罪と赦しについて、イエスは別のところで次のように言っておられる。「つまずきは避けられない。だが、それをもたらす者は不幸である。そのような者は、これらの小さな者の一人をつまずかせるよりも、首にひき臼を懸(か)けられて、海に投げ込まれる方がましである。あなたがたも気をつけなさい。もし兄弟が罪を犯したら、戒めなさい。そして、悔い改めれば、赦してやりなさい。一日に七回あなたに対して罪を犯しても、七回、『悔い改めます』と言ってあなたのところに来るなら、赦してやりなさい」(ルカ17章1-5節)。罪を重ねても、謝れば(謝りさえすればとまでは言わないが)、何回でも赦されるというのでは、罪人を増長させることになりはしないか。せめて何回までと上限位はきめるべきではないかと、つい考えてしまう。十二使徒の間でもそれは議論になったようである。

ある時、ペトロがイエスのところに来て言った。「主よ、兄弟がわたしに対して罪を犯したなら、何回赦すべきでしょうか。七回までですか。」イエスはお答えになった。「あなたに言っておく。七回どころか七の七十倍までも赦しなさい。」そして、自分からそれを説明された。「そこで、天の国は次のようにたとえられる。ある王が、家来たちに貸した金の決済をしようとした。決済し始めたところ、一万タラントン借金している家来が、王の前に連れて来られた。しかし返済できなかったので、主君はこの家来に、自分も妻も子も、また持ち物も全部売って返済するように命じた。家来はひれ伏し、『どうか待ってください。きっと全部お返しします』としきりに願った。その家来の主君は憐(あわ)れに思って、彼を赦し、その借金を帳消しにしてやった」(マタイ18章21-27節)。この家来は、借金を帳消しにしてもらったから、自分も妻も子も、また持ち物も売らずに済み、そのまま新しい出発ができることになった。それは、主君がその家来を憐(あわ)れに思って、赦し、借金が無かったことにし、具体的には借金を、「帳消し」、「御破算」にしてくれたおかげである。

わたしたちが罪の赦しを信じたり、理解したりするのが難しいのは、「帳消し」、あるいは、「御破算」にすることが難しいからである。

まず、たとえの続きを聞こう。「ところが、この家来は外に出て、自分に百デナリオンの借金をしている仲間に出会うと、捕らえて首を絞め、『借金を返せ』と言った。
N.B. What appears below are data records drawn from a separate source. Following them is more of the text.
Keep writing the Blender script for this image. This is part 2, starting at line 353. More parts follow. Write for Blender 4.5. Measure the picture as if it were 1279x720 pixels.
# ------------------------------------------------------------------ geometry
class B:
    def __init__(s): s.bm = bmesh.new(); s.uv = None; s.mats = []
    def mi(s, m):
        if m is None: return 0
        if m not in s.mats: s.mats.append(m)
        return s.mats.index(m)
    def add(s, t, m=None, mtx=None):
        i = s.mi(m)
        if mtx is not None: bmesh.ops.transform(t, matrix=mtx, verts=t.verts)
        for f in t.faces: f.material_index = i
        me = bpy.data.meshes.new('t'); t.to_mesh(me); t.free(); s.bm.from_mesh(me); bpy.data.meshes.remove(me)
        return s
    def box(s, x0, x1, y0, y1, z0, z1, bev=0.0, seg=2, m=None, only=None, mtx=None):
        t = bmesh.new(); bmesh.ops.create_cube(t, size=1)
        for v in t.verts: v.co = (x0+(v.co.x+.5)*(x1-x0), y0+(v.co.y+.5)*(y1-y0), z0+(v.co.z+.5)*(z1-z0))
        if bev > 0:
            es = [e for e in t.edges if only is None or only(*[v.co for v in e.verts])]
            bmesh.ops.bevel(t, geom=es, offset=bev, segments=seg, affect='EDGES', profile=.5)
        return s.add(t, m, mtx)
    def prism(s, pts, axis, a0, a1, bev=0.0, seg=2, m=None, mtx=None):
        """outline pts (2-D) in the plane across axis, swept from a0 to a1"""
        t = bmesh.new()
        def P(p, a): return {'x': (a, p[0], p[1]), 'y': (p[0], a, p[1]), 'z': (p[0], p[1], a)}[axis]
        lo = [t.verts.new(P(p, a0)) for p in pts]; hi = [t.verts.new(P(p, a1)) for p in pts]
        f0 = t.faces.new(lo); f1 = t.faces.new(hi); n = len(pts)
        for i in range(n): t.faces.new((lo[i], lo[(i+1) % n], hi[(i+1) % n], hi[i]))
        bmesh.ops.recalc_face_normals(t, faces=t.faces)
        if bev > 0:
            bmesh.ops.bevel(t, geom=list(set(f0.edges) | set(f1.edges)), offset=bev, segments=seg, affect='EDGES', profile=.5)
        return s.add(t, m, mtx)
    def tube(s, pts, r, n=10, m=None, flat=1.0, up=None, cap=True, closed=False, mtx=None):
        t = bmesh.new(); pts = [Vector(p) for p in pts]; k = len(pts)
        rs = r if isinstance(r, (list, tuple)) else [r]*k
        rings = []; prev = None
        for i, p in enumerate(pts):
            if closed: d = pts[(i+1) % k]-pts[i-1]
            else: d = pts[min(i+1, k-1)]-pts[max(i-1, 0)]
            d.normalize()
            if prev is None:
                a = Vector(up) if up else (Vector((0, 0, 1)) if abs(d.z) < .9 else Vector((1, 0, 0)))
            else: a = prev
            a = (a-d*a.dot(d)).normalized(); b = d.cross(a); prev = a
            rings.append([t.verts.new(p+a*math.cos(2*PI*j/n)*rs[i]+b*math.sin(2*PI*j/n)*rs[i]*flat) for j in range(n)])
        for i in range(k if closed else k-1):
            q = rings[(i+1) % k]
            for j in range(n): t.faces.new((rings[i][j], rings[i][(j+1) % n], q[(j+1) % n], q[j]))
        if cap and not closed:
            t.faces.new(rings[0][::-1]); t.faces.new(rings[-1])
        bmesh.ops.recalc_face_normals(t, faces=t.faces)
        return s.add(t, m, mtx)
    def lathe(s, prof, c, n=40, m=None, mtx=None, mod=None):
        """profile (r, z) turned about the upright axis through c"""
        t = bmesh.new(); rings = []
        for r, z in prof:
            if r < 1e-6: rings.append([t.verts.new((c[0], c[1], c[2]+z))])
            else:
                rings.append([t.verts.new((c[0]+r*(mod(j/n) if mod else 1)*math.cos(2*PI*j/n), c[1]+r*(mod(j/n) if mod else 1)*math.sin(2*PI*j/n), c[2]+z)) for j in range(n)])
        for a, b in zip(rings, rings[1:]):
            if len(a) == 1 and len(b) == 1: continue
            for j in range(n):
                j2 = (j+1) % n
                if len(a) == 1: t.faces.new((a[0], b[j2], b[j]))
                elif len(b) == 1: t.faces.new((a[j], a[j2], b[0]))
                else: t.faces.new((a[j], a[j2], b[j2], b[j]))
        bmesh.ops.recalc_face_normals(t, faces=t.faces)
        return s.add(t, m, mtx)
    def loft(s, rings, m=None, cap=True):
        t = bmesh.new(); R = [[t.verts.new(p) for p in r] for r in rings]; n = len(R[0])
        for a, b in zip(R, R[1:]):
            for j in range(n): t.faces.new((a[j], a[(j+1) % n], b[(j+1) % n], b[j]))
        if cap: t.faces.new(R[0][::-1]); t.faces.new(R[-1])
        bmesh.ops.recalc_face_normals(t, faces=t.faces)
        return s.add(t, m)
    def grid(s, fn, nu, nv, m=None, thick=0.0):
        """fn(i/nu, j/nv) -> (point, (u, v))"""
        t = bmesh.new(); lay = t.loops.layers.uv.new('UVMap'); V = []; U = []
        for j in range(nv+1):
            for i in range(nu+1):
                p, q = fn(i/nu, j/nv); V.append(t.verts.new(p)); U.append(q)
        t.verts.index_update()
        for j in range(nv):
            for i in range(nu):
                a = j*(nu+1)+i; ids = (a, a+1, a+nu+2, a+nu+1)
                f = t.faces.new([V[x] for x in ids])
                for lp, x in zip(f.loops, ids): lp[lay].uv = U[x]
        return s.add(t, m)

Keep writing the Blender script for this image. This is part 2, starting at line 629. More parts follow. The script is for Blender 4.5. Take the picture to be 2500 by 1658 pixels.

仲間はひれ伏して『どうか待ってくれ。返すから』としきりに頼んだ。しかし、承知せず、その仲間を引っぱって行き、借金を返すまでと牢に入れた(マタイ18章28-30節)。

家来と仲間の借金を比較すると、1タラントンは6000ドラクメに相当するから、家来の借金百万タラントンは60億ドラクメになる。1デナリオンはローマの銀貨で、一日の賃金にあたる1ドラクメと等価であるから、仲間の借金百デナリオンは百ドラクメである。60億ドラクメの借金を帳消しにしてもらった家来は、百ドラクメの借金を赦してやることさえしなかった。帳消しにしてもらうことはありがたいが、帳消しにしてあげることは簡単ではない。イエスはそのことをご存じで、このたとえを話されたに違いない。

仲間たちは一部始終を主君に報告した。怒った主君は、家来を呼びつけて言った。「不届きな家来だ。お前が頼んだから、借金を全部帳消しにしてやったのだ。わたしがお前を憐(あわ)れんでやったように、お前も自分の仲間を憐(あわ)れんでやるべきではなかったか。』そして、借金を返済するまでと、家来を牢役人に引き渡した(マタイ18章31-34節)。


「あなたがたの一人一人が、心から兄弟を赦さないなら、わたしの天の父もあなたがたに同じようになさるであろう」(マタイ18章35節)イエスの結びの言葉である。この言葉はわたしたちが、よく唱える「主の祈り」の一節を思い起こさせる。「わたしたちの罪をおゆるしください。わたしたちも人をゆるします」わたしたちは、神様からも、周りの人々からも沢山のことを赦してもらっている。けれども人を赦すことが難しい。主の祈りを唱えるたびごとに、赦されていることを感謝し、人を赦す力を願うことにしよう。